Cardinal William H. Keeler, who had urged Glendening to commute Colvin-El's sentence and to eliminate the death penalty, said he welcomed the governor's action. "I know he that thought long and hard about it," Keeler said. "It is a decision for the sake of sparing human life, and that we appreciate very much."

Virginia Hariban, a spokeswoman for the Campaign to End the Death Penalty, applauded the decision to spare Colvin-el, but sharply criticized Glendening for consigning him to life in prison.

"The fact is the state did not have enough evidence to prove that Eugene Colvin-el committed this crime," Hariban said.

Reaction from Glendening's fellow Democrats was mixed.

"I think it's a mistake. The governor's decision undermines the jury system," said Senate President Thomas V. Mike Miller. "I just have this terrible empathy for the children and grandchildren of the victim."

U.S. Rep. Elijah E. Cummings, a Democrat from Baltimore, also expressed concern for the victim's family, but said the governor had done the right thing in light of what Cummings called a weak case.

"This does send a continuing message that seems to be slowly rippling across the country - that we need to take a careful look at this," Cummings said.
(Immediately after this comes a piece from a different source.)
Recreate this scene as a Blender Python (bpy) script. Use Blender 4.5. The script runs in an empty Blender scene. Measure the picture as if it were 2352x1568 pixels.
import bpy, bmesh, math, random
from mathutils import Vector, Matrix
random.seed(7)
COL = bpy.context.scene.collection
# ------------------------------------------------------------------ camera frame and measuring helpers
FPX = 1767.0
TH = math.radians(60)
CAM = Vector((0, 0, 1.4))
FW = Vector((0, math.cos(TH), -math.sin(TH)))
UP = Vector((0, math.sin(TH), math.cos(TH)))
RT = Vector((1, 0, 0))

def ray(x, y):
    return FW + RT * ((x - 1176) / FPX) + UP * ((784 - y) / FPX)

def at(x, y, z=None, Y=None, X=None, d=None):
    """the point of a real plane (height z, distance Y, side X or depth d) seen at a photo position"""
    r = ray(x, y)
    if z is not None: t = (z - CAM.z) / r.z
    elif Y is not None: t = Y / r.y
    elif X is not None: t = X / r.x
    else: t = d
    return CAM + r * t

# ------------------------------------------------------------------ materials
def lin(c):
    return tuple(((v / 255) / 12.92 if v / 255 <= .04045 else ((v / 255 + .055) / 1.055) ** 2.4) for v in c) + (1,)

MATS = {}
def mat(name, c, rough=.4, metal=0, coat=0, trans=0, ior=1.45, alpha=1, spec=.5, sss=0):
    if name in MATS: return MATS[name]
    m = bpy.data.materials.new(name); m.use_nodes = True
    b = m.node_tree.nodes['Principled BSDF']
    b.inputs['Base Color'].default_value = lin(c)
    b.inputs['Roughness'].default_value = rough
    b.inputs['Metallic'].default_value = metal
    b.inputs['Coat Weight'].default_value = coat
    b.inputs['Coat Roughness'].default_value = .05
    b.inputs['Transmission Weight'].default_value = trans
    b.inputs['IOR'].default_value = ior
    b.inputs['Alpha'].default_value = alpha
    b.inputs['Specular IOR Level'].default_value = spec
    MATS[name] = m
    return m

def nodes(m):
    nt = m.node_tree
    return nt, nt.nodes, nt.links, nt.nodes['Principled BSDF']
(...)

In the two other death penalty cases to reach his desk, Glendening declined to halt the 1998 execution of Tyrone Gilliam or the 1997 execution of Flint Gregory Hunt.

The last governor to commute a death sentence was Gov. Harry R. Hughes, who commuted the death sentence of Doris Ann Foster in 1987.

Glendening indicated he had come to his decision earlier in the week, but spent Tuesday night and some of yesterday morning reviewing the case a final time.

He consulted with a small circle of aides and outside advisers. Mostly, he said, he relied on the voluminous court record, which aides displayed on a table for yesterday's announcement.

The governor's aides called Colvin-el's lawyer, the Baltimore County state's attorney's office and Buckman's relatives shortly before the public announcement.

An Anne Arundel County judge signed Colvin-el's death warrant last month and ordered the execution to take place next week.

Glendening's decision was announced just a few hours after the state's highest court issued a one-sentence order rejecting Colvin-el's request for a stay. The stay would have postponed the execution so that additional legal arguments could be raised.

The 5-2 ruling was accompanied by a stinging dissent by Judge John Eldridge, who said the court should prevent the execution because there was insufficient evidence to prove that Colvin-el committed the murder - a requirement in death penalty cases.

"I continue to believe that the evidence was not sufficient to establish, beyond a reasonable doubt, that Colvin-el was the principal in the first degree," Eldridge said. Chief Judge Robert M. Bell joined in the dissent.

Sun staff writer John Rivera contributed to this article.